■ **What is required**
The lines to extract run from the first line of the entries through the line that contains "random.seed(7)"; reproduce exactly those lines and no others.

■ **Input for this task**

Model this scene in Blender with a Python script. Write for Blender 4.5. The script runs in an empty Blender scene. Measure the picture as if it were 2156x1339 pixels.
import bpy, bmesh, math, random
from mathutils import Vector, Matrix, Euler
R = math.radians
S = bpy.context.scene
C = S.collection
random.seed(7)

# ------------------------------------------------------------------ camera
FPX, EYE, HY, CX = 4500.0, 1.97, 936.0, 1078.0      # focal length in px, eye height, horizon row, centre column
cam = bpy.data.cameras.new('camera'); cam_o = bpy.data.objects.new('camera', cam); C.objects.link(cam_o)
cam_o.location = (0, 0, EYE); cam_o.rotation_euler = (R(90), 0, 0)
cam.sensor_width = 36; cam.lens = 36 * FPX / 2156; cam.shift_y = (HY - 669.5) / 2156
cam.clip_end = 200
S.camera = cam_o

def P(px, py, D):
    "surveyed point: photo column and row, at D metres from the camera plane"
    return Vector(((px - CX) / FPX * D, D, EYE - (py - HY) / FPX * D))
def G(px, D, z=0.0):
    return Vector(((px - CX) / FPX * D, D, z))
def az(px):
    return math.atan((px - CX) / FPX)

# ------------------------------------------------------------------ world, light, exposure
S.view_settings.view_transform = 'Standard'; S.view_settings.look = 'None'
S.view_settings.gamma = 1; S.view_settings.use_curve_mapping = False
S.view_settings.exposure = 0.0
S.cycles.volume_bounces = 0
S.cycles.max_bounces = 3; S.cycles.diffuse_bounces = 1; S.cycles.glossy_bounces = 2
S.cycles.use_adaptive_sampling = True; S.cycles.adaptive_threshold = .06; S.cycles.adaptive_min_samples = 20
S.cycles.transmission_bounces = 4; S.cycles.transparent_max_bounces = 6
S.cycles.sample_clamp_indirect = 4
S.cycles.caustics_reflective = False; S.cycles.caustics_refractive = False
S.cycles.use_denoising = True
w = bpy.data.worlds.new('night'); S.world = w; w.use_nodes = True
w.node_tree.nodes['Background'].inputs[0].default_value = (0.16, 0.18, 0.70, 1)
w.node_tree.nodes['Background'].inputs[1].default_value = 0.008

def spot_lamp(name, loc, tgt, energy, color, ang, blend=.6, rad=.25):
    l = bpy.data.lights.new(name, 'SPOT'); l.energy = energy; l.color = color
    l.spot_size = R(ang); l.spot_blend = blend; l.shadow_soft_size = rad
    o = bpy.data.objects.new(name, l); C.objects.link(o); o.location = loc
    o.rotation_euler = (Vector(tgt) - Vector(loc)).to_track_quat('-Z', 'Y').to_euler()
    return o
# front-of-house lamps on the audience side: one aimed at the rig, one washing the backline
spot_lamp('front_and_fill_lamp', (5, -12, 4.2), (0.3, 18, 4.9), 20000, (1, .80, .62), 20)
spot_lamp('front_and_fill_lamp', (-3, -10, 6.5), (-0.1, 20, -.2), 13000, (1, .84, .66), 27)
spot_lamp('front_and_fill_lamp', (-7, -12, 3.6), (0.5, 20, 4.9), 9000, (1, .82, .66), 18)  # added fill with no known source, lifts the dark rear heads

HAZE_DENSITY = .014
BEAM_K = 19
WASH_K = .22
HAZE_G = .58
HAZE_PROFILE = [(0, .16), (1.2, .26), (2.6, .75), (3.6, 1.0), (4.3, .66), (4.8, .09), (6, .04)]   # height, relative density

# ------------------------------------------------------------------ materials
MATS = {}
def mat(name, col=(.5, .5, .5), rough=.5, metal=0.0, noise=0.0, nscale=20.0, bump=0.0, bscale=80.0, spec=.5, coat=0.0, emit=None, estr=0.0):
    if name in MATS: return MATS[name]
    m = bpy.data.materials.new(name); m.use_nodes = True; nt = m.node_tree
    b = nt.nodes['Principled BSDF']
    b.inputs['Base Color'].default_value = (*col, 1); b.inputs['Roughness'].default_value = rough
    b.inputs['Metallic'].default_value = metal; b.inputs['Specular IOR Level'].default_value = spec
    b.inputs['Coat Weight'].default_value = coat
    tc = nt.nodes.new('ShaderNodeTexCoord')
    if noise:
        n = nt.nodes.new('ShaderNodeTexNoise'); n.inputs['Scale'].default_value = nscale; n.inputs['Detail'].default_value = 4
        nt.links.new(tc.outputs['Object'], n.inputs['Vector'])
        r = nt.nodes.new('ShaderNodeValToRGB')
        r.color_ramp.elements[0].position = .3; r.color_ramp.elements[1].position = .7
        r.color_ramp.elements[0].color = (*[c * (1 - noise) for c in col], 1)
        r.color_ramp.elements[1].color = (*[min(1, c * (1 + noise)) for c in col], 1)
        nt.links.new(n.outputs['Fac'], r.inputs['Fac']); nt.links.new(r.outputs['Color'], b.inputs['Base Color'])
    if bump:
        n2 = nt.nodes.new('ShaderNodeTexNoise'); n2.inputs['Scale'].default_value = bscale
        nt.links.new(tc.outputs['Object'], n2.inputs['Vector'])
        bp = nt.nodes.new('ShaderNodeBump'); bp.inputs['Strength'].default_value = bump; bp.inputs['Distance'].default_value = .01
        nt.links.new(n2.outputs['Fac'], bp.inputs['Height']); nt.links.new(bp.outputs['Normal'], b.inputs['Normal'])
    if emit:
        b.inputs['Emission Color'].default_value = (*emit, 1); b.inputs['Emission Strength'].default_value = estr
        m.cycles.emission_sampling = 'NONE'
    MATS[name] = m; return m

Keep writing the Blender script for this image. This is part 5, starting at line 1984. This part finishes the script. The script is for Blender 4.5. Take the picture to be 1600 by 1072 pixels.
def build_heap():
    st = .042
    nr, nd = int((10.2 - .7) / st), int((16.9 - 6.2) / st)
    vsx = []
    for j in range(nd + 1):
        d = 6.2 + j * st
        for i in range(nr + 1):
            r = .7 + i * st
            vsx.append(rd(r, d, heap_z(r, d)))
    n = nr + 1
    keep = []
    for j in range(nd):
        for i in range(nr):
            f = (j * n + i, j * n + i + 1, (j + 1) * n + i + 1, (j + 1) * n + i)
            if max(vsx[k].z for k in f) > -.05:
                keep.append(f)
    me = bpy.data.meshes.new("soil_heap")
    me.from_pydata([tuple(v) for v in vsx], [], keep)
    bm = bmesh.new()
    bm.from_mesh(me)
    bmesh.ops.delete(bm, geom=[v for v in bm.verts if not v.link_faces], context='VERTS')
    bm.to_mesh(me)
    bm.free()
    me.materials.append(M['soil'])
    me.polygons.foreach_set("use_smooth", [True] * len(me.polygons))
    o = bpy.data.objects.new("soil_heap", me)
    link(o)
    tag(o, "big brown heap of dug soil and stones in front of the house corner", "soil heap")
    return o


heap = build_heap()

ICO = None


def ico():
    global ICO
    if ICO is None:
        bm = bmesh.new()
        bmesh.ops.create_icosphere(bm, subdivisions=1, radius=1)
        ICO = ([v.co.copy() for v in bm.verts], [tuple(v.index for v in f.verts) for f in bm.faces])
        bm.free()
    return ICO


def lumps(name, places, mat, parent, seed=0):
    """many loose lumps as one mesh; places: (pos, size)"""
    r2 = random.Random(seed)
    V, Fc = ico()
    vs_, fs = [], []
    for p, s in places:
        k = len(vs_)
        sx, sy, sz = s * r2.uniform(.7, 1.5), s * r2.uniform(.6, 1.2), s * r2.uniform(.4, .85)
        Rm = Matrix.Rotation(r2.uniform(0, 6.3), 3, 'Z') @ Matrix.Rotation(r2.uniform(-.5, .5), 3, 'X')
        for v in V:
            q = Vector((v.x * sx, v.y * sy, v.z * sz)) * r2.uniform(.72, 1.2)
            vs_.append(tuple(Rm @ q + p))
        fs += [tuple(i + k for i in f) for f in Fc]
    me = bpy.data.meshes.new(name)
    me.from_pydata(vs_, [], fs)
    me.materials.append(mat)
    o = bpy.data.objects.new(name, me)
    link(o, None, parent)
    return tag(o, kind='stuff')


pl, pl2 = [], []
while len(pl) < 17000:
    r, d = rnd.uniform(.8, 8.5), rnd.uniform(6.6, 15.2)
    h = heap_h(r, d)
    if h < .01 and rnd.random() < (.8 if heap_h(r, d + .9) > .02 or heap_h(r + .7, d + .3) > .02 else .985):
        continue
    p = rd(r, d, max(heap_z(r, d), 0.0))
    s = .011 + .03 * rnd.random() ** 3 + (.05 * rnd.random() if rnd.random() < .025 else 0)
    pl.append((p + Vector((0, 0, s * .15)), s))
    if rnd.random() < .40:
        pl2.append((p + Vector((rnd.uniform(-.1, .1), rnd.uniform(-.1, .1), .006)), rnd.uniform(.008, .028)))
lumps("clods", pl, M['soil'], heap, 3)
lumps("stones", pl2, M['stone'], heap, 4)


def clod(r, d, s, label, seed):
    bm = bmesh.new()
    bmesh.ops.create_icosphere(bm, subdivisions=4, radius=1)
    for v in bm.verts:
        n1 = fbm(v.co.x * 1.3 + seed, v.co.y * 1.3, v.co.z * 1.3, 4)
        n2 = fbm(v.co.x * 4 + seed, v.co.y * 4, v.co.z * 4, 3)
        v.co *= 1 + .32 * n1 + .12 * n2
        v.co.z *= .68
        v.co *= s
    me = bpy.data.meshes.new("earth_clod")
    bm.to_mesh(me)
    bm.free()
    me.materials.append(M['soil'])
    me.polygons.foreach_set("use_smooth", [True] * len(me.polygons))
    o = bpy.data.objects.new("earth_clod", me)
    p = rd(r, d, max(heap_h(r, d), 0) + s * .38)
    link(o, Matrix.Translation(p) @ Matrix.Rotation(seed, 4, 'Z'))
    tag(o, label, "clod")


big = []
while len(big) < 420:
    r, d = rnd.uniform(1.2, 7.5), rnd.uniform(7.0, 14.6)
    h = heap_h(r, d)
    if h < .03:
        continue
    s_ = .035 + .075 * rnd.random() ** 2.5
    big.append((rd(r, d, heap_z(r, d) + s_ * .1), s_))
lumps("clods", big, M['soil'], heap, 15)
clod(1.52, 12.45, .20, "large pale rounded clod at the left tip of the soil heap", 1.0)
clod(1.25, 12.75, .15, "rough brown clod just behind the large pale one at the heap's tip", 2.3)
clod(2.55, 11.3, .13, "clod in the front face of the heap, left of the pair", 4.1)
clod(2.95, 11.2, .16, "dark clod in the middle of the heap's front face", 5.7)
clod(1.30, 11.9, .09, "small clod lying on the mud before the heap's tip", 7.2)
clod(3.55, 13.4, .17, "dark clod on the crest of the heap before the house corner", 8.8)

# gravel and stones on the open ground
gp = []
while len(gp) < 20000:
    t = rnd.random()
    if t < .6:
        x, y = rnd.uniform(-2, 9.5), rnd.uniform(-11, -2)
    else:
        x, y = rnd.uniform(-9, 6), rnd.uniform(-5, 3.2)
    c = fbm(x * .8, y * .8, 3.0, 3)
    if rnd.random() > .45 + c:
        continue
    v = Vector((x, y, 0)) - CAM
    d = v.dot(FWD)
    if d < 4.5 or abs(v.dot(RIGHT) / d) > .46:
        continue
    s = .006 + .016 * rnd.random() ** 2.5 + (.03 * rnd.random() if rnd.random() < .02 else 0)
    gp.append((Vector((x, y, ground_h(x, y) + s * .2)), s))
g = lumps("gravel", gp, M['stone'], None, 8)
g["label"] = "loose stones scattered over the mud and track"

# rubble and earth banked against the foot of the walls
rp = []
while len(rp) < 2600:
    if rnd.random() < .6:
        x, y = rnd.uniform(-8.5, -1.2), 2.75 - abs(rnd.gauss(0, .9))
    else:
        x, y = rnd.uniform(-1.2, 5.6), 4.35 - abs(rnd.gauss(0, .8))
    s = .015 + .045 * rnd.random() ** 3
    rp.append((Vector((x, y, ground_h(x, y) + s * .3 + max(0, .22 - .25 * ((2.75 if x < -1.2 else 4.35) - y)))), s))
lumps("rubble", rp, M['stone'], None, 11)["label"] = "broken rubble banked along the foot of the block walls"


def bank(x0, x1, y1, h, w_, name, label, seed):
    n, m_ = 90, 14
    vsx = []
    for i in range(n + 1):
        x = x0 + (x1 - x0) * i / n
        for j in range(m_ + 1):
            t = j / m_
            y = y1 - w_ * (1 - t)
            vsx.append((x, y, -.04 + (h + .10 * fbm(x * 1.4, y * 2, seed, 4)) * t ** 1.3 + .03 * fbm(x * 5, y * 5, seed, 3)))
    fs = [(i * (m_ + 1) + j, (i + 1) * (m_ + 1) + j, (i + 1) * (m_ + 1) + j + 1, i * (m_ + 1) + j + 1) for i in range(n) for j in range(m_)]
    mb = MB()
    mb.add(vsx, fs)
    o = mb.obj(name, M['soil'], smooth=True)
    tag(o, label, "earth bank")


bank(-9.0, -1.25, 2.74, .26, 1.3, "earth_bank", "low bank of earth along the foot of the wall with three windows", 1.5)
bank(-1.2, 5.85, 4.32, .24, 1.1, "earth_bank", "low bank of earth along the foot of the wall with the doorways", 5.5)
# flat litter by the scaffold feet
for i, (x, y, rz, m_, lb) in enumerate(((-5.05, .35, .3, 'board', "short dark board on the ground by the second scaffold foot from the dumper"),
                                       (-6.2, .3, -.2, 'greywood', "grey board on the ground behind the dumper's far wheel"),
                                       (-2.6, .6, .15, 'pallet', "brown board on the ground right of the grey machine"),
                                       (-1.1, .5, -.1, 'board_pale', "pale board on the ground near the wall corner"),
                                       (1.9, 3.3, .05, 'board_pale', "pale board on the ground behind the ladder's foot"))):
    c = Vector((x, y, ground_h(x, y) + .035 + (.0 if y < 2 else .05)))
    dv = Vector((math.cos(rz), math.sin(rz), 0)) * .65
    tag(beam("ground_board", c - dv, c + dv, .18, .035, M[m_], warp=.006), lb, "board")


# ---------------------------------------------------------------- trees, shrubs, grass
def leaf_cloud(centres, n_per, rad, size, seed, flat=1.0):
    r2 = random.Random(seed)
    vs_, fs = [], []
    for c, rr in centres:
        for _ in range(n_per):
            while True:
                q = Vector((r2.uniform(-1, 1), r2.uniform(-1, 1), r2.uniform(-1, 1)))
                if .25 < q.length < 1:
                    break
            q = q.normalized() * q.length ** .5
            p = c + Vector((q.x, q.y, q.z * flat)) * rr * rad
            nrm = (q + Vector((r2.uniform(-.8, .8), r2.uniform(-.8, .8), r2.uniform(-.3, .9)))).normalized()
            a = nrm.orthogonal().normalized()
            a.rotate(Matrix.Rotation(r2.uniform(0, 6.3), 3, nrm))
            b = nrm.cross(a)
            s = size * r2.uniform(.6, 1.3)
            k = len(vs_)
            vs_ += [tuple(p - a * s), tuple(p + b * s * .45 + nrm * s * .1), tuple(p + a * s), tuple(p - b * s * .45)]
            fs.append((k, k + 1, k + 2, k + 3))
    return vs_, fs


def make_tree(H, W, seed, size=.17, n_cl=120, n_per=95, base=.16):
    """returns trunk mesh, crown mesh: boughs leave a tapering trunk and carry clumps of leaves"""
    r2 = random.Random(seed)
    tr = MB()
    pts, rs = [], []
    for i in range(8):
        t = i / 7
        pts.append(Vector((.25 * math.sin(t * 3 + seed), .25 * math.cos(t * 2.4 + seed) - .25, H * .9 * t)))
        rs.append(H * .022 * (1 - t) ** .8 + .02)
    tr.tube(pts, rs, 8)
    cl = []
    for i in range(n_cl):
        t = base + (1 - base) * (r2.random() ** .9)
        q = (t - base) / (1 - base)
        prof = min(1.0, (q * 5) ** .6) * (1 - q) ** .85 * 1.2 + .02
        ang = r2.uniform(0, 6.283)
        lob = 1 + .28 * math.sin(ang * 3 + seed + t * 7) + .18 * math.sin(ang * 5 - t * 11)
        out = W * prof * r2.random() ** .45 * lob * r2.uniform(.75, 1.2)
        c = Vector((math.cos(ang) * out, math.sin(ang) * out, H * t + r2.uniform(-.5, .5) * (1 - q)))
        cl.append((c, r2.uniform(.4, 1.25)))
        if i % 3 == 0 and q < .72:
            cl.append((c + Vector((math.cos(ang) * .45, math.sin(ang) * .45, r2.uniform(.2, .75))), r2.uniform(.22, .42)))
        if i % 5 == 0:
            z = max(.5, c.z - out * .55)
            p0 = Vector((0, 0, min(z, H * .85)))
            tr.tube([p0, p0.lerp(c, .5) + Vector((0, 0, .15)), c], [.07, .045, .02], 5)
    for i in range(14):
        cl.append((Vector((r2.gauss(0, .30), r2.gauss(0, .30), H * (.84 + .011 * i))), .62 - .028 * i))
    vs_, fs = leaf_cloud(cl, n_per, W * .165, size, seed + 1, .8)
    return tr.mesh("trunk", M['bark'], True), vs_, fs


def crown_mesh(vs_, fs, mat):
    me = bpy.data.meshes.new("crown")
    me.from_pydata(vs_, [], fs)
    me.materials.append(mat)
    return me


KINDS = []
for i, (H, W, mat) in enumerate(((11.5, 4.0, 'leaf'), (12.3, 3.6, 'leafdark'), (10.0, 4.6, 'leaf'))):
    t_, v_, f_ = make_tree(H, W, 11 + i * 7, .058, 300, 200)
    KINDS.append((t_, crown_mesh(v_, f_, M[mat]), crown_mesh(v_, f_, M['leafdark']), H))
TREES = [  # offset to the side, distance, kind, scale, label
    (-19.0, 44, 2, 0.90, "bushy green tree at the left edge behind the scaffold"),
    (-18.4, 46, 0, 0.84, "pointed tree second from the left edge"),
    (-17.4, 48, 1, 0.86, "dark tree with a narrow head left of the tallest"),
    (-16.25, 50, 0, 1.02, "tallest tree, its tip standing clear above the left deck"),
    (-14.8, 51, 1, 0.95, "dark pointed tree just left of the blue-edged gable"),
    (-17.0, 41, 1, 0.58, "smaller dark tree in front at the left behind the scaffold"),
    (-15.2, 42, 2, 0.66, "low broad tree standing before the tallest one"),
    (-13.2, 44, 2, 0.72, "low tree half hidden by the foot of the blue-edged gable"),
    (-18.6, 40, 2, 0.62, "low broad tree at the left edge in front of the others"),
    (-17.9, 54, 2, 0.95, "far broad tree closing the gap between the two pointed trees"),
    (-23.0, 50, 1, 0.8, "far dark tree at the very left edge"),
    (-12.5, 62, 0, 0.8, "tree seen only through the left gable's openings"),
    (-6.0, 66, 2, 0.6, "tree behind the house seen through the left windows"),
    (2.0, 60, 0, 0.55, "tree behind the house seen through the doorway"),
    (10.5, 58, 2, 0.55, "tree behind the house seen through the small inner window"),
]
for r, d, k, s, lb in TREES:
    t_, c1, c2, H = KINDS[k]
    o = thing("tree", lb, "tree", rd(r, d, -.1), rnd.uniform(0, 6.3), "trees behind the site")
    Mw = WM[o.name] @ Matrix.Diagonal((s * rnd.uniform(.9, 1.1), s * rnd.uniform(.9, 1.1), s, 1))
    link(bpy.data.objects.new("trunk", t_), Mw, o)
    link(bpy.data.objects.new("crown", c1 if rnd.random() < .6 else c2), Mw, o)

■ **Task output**
Model this scene in Blender with a Python script. Write for Blender 4.5. The script runs in an empty Blender scene. Measure the picture as if it were 2156x1339 pixels.
import bpy, bmesh, math, random
from mathutils import Vector, Matrix, Euler
R = math.radians
S = bpy.context.scene
C = S.collection
random.seed(7)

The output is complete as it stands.